• **Aim**
Carry none of the pictures over; write out the complete data exactly.

• **Records**
######
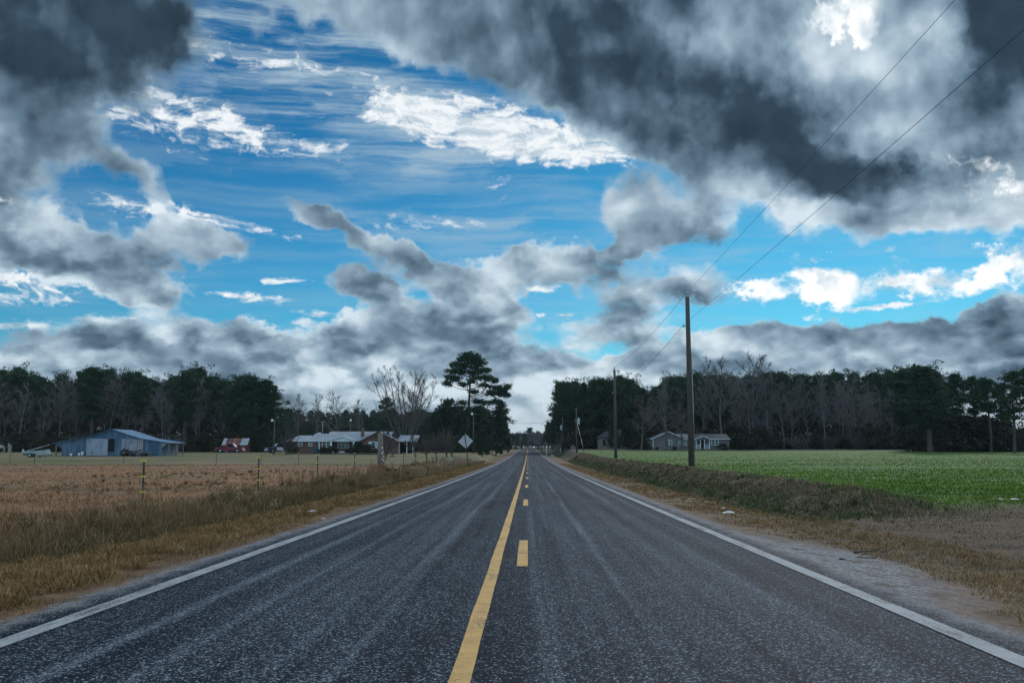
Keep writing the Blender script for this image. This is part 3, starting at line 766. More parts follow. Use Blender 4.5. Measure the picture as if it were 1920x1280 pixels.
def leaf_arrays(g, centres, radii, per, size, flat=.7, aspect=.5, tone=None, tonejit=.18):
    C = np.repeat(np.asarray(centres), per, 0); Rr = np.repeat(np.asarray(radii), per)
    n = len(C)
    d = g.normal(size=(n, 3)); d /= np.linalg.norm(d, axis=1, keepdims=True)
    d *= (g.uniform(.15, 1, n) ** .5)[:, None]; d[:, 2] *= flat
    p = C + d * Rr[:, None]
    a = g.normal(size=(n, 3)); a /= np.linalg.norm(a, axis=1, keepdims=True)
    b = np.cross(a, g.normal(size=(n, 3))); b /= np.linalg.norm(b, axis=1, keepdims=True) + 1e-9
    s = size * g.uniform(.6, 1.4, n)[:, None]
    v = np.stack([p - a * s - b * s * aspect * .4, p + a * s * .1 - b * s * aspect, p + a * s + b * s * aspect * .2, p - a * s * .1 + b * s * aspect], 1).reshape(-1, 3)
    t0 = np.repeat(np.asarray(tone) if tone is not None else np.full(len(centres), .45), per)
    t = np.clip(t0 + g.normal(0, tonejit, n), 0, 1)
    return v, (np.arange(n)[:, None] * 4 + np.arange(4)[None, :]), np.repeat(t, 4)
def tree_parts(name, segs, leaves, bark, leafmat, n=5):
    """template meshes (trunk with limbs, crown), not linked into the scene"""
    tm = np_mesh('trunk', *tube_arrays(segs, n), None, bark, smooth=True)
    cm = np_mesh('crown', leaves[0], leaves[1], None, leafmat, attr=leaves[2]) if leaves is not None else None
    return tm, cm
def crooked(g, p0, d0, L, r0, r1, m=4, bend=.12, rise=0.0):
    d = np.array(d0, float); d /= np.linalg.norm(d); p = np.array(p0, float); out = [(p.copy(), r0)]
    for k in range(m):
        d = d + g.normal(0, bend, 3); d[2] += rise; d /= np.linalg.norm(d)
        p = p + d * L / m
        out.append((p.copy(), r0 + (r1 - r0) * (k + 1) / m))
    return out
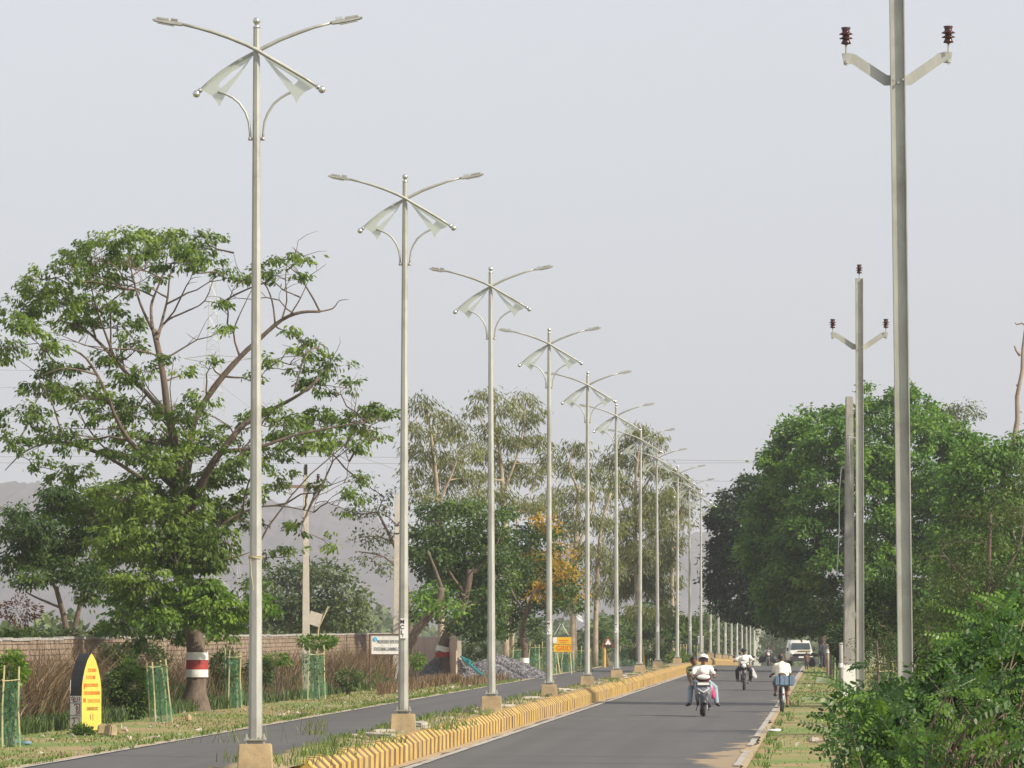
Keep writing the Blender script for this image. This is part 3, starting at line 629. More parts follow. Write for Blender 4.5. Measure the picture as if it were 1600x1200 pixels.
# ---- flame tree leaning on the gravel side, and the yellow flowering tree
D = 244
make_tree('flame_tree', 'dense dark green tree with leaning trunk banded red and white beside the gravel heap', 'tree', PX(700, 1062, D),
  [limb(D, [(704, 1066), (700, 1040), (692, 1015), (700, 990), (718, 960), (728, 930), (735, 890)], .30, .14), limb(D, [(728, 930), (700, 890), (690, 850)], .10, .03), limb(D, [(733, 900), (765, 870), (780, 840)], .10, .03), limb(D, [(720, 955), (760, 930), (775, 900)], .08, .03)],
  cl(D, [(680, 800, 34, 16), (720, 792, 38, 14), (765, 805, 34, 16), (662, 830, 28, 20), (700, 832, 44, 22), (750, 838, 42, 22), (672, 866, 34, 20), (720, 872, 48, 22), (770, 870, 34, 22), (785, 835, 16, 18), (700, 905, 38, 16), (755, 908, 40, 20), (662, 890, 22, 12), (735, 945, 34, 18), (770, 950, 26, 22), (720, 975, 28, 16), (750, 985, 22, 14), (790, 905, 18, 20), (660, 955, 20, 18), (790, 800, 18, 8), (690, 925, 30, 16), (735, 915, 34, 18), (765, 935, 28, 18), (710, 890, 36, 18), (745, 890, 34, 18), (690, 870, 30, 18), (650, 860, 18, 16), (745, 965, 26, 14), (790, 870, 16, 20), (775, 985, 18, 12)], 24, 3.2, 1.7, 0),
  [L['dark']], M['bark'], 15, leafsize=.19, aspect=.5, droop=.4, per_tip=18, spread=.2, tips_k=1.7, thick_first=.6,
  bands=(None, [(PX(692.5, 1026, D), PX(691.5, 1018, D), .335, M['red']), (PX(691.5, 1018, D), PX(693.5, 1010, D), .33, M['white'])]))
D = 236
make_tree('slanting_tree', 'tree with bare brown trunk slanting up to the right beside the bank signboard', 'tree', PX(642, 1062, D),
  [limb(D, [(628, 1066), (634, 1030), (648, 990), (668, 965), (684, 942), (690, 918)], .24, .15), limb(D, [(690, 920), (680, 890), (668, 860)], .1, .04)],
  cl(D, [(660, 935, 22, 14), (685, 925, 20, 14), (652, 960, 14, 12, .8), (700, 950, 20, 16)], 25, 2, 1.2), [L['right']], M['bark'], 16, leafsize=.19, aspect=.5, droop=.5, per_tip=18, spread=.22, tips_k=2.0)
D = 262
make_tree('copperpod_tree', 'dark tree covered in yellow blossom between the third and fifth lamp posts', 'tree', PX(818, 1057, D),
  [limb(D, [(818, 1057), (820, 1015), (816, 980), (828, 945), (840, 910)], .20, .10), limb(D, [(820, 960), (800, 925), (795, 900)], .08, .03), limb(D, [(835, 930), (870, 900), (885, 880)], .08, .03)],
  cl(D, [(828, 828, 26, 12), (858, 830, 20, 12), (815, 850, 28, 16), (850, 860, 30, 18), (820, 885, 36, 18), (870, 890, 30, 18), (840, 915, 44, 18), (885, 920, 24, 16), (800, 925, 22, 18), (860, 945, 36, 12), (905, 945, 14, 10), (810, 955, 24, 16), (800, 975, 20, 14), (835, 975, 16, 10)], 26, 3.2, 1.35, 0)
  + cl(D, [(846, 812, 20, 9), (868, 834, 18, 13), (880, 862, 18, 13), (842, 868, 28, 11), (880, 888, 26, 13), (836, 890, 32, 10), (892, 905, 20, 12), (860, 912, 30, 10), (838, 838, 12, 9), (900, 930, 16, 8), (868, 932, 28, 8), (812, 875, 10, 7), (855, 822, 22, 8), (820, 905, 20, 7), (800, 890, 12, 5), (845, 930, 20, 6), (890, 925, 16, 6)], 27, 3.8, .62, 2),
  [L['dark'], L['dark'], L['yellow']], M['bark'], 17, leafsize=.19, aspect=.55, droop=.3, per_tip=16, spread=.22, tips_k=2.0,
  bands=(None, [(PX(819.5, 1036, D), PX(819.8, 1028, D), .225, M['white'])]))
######
• **Full answer**
Keep writing the Blender script for this image. This is part 3, starting at line 766. More parts follow. Use Blender 4.5. Measure the picture as if it were 1920x1280 pixels.
def leaf_arrays(g, centres, radii, per, size, flat=.7, aspect=.5, tone=None, tonejit=.18):
    C = np.repeat(np.asarray(centres), per, 0); Rr = np.repeat(np.asarray(radii), per)
    n = len(C)
    d = g.normal(size=(n, 3)); d /= np.linalg.norm(d, axis=1, keepdims=True)
    d *= (g.uniform(.15, 1, n) ** .5)[:, None]; d[:, 2] *= flat
    p = C + d * Rr[:, None]
    a = g.normal(size=(n, 3)); a /= np.linalg.norm(a, axis=1, keepdims=True)
    b = np.cross(a, g.normal(size=(n, 3))); b /= np.linalg.norm(b, axis=1, keepdims=True) + 1e-9
    s = size * g.uniform(.6, 1.4, n)[:, None]
    v = np.stack([p - a * s - b * s * aspect * .4, p + a * s * .1 - b * s * aspect, p + a * s + b * s * aspect * .2, p - a * s * .1 + b * s * aspect], 1).reshape(-1, 3)
    t0 = np.repeat(np.asarray(tone) if tone is not None else np.full(len(centres), .45), per)
    t = np.clip(t0 + g.normal(0, tonejit, n), 0, 1)
    return v, (np.arange(n)[:, None] * 4 + np.arange(4)[None, :]), np.repeat(t, 4)
def tree_parts(name, segs, leaves, bark, leafmat, n=5):
    """template meshes (trunk with limbs, crown), not linked into the scene"""
    tm = np_mesh('trunk', *tube_arrays(segs, n), None, bark, smooth=True)
    cm = np_mesh('crown', leaves[0], leaves[1], None, leafmat, attr=leaves[2]) if leaves is not None else None
    return tm, cm
def crooked(g, p0, d0, L, r0, r1, m=4, bend=.12, rise=0.0):
    d = np.array(d0, float); d /= np.linalg.norm(d); p = np.array(p0, float); out = [(p.copy(), r0)]
    for k in range(m):
        d = d + g.normal(0, bend, 3); d[2] += rise; d /= np.linalg.norm(d)
        p = p + d * L / m
        out.append((p.copy(), r0 + (r1 - r0) * (k + 1) / m))
    return out
Keep writing the Blender script for this image. This is part 3, starting at line 629. More parts follow. Write for Blender 4.5. Measure the picture as if it were 1600x1200 pixels.
# ---- flame tree leaning on the gravel side, and the yellow flowering tree
D = 244
make_tree('flame_tree', 'dense dark green tree with leaning trunk banded red and white beside the gravel heap', 'tree', PX(700, 1062, D),
  [limb(D, [(704, 1066), (700, 1040), (692, 1015), (700, 990), (718, 960), (728, 930), (735, 890)], .30, .14), limb(D, [(728, 930), (700, 890), (690, 850)], .10, .03), limb(D, [(733, 900), (765, 870), (780, 840)], .10, .03), limb(D, [(720, 955), (760, 930), (775, 900)], .08, .03)],
  cl(D, [(680, 800, 34, 16), (720, 792, 38, 14), (765, 805, 34, 16), (662, 830, 28, 20), (700, 832, 44, 22), (750, 838, 42, 22), (672, 866, 34, 20), (720, 872, 48, 22), (770, 870, 34, 22), (785, 835, 16, 18), (700, 905, 38, 16), (755, 908, 40, 20), (662, 890, 22, 12), (735, 945, 34, 18), (770, 950, 26, 22), (720, 975, 28, 16), (750, 985, 22, 14), (790, 905, 18, 20), (660, 955, 20, 18), (790, 800, 18, 8), (690, 925, 30, 16), (735, 915, 34, 18), (765, 935, 28, 18), (710, 890, 36, 18), (745, 890, 34, 18), (690, 870, 30, 18), (650, 860, 18, 16), (745, 965, 26, 14), (790, 870, 16, 20), (775, 985, 18, 12)], 24, 3.2, 1.7, 0),
  [L['dark']], M['bark'], 15, leafsize=.19, aspect=.5, droop=.4, per_tip=18, spread=.2, tips_k=1.7, thick_first=.6,
  bands=(None, [(PX(692.5, 1026, D), PX(691.5, 1018, D), .335, M['red']), (PX(691.5, 1018, D), PX(693.5, 1010, D), .33, M['white'])]))
D = 236
make_tree('slanting_tree', 'tree with bare brown trunk slanting up to the right beside the bank signboard', 'tree', PX(642, 1062, D),
  [limb(D, [(628, 1066), (634, 1030), (648, 990), (668, 965), (684, 942), (690, 918)], .24, .15), limb(D, [(690, 920), (680, 890), (668, 860)], .1, .04)],
  cl(D, [(660, 935, 22, 14), (685, 925, 20, 14), (652, 960, 14, 12, .8), (700, 950, 20, 16)], 25, 2, 1.2), [L['right']], M['bark'], 16, leafsize=.19, aspect=.5, droop=.5, per_tip=18, spread=.22, tips_k=2.0)
D = 262
make_tree('copperpod_tree', 'dark tree covered in yellow blossom between the third and fifth lamp posts', 'tree', PX(818, 1057, D),
  [limb(D, [(818, 1057), (820, 1015), (816, 980), (828, 945), (840, 910)], .20, .10), limb(D, [(820, 960), (800, 925), (795, 900)], .08, .03), limb(D, [(835, 930), (870, 900), (885, 880)], .08, .03)],
  cl(D, [(828, 828, 26, 12), (858, 830, 20, 12), (815, 850, 28, 16), (850, 860, 30, 18), (820, 885, 36, 18), (870, 890, 30, 18), (840, 915, 44, 18), (885, 920, 24, 16), (800, 925, 22, 18), (860, 945, 36, 12), (905, 945, 14, 10), (810, 955, 24, 16), (800, 975, 20, 14), (835, 975, 16, 10)], 26, 3.2, 1.35, 0)
  + cl(D, [(846, 812, 20, 9), (868, 834, 18, 13), (880, 862, 18, 13), (842, 868, 28, 11), (880, 888, 26, 13), (836, 890, 32, 10), (892, 905, 20, 12), (860, 912, 30, 10), (838, 838, 12, 9), (900, 930, 16, 8), (868, 932, 28, 8), (812, 875, 10, 7), (855, 822, 22, 8), (820, 905, 20, 7), (800, 890, 12, 5), (845, 930, 20, 6), (890, 925, 16, 6)], 27, 3.8, .62, 2),
  [L['dark'], L['dark'], L['yellow']], M['bark'], 17, leafsize=.19, aspect=.55, droop=.3, per_tip=16, spread=.22, tips_k=2.0,
  bands=(None, [(PX(819.5, 1036, D), PX(819.8, 1028, D), .225, M['white'])]))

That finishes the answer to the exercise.